Examining the status of the EU proposal, Brower remarked that there are friends and enemies of his perspective on the proposal’s folly. The biggest ally, he said, is the European Court of Justice, which rules on matters of EU law. Brower cited a rule that dispute settlement provisions must be ratified by all member states of the EU, and not just by the European Commission, because it intrudes too much on national judicial systems. And getting all the states together in this case, said Brower, is a hard thing to do.

The biggest enemy, according to Brower, is the United Nations Commission on International Trade Law.

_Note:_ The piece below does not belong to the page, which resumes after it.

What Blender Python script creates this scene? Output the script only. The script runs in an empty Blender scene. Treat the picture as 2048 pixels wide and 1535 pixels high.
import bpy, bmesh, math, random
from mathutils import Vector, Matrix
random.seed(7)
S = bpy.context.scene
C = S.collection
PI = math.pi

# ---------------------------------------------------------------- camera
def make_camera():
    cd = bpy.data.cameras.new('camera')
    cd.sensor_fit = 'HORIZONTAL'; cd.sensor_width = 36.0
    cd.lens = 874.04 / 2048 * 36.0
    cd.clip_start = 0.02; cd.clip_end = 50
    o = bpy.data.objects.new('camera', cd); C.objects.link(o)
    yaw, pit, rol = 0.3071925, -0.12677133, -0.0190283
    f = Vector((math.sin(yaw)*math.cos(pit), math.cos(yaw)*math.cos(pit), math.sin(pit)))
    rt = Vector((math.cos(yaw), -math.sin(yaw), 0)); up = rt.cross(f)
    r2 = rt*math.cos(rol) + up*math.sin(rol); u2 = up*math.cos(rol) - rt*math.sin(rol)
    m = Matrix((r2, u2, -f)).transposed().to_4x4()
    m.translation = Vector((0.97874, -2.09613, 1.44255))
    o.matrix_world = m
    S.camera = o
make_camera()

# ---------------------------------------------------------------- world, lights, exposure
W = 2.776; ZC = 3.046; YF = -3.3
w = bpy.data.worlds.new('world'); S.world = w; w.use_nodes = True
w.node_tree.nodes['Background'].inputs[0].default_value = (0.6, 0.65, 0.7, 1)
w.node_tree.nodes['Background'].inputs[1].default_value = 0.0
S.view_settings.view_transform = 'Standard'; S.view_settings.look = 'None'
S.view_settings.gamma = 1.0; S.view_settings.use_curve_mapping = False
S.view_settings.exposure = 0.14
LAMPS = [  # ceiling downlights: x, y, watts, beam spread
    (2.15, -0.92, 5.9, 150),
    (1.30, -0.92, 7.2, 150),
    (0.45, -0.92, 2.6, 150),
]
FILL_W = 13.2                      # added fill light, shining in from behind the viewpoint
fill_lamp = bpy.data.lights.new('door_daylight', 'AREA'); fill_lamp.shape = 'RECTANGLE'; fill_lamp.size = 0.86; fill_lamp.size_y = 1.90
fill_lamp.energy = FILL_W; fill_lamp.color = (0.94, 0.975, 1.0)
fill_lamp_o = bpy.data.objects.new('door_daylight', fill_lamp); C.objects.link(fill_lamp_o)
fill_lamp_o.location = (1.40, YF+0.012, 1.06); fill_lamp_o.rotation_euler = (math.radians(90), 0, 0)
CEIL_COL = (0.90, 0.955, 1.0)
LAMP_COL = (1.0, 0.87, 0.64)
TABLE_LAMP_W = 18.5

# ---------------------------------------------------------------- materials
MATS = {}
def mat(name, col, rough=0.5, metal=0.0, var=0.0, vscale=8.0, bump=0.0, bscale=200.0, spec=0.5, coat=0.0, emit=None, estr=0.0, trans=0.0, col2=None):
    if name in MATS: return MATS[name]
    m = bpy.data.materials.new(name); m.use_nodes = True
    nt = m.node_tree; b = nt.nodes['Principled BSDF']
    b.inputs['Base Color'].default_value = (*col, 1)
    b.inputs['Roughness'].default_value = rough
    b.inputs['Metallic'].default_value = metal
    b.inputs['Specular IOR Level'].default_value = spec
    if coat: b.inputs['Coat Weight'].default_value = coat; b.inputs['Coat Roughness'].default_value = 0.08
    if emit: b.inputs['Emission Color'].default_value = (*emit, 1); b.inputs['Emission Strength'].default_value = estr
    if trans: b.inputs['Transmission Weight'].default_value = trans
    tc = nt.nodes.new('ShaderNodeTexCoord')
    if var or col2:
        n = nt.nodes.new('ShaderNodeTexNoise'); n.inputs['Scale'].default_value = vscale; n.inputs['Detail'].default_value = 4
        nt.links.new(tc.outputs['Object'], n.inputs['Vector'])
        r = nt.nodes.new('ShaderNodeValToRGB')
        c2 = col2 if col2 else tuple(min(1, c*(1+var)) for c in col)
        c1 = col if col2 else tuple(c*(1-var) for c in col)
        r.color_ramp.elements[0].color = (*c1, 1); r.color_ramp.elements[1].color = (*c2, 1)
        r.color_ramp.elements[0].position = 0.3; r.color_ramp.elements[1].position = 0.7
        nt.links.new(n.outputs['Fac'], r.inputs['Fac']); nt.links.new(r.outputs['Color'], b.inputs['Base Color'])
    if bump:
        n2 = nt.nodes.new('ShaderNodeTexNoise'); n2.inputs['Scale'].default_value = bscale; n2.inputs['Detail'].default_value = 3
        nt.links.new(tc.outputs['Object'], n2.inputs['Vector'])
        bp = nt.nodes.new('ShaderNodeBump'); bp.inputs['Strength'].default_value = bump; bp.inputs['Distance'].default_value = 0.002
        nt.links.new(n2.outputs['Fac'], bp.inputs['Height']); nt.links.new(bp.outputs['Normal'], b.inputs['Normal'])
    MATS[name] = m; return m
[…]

“Why do these acknowledged leaders of investment dispute arbitration as we know it bring termites into our wooden house of investor state dispute resolution?” Brower asked. “Why are they putting themselves out there to tear down what made them what they are?”

According to Brower, fear is the primary cause behind all the uproar. And fear, he stressed, is a poor advisor. As an example, he cited environmental cases. “No investor state tribunal has every found a legitimately environmental regulation or law to be in breach of any treaty,” he said. “But you still get outcries.”

“People forget that the actual record is good, and states, by the way, win the majority of cases that are tried to an award,” said Brower.

He observed that a major problem is the unwillingness of anyone who has credibility to defend the current system. He noted the all-too human tendency to protect one’s reputation.

As for Brower, he was adamant in his hope that the proposed court will not be established. He reiterated his continued trust in international arbitrators, and he critiqued the public press for dismissing such institutions.

“They don’t understand the psychology of the people who do this,” said Brower. “We like to do it because it’s an important task and we think we have something to bring to the table.”